The same undisputed material facts
negate Plaintiffs’ fraud claim. To prevail on a claim for fraud, Plaintiffs
must show 1) a misrepresentation, (2) made with knowledge of its falsity, (3)
Defendant intended to defraud Plaintiff, i.e., induce Plaintiff’s reliance, (4)
Plaintiff justifiably relied on the misrepresentation, (5) causing damage. Nagy v. Nagy (1989) 210
Cal.App.3d 1262, 1268. Here, Cuevas admitted
in response to Requests for Admission that Defendant did not make any
representations or promises to them with respect to the property at issue. (UF
11-12). Zuniga testified that he did not make any arrangements with Defendant
in connection with any ownership interest in the property. (UF 6). Cuevas never
discussed the purported agreement with either Defendant or Zuniga. (UF 14).
Defendant never promised to place Cuevas back on title. (UF 16). Defendant’s undisputed material facts negate
the first element.
The claim for breach of contract
also fails. To prevail on a contract claim, Plaintiffs must prove (1) the
existence of a valid contract between the parties, (2) Plaintiff’s performance
or excuse for non-performance, (3) Defendant’s breach; and (4) resulting
damage. Richman v.
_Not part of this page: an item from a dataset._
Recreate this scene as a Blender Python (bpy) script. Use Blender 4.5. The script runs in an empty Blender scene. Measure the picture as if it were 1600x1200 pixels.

Hartley (2014) 224 Cal.App.4th 1182, 1186. The undisputed facts establish that a contract did not exist
between Plaintiffs and Defendant.
The contract attached to the
complaint was purportedly made between Defendant and Cuevas. Complaint, Ex. A. Mr.
Cuevas denied having ever seen it before. Defendant’s Ex. 9, 21:21-23. Cuevas
never discussed the agreement with either Zuniga or Defendant. Id.,
22:5-10. He is not claiming that Defendant owes him money, Id..,
24:23-25:2. Cuevas admitted that the transfer to Defendant was a gift. Although
Cuevas later testified to the contrary that he had a verbal arrangement with
Defendant, internally contradictory statements do not create a triable issue of
fact. Davis at 736.
V.
CONCLUSION
Accordingly, Defendant has met her
burden of establishing that Plaintiffs’ claims are not viable given the
undisputed evidence. Code Civ. Proc., § 437c subd.
(p)(2). Plaintiffs’ evidence is insufficient to controvert any material facts.
Accordingly, Defendant’s Motion for Summary judgment is GRANTED.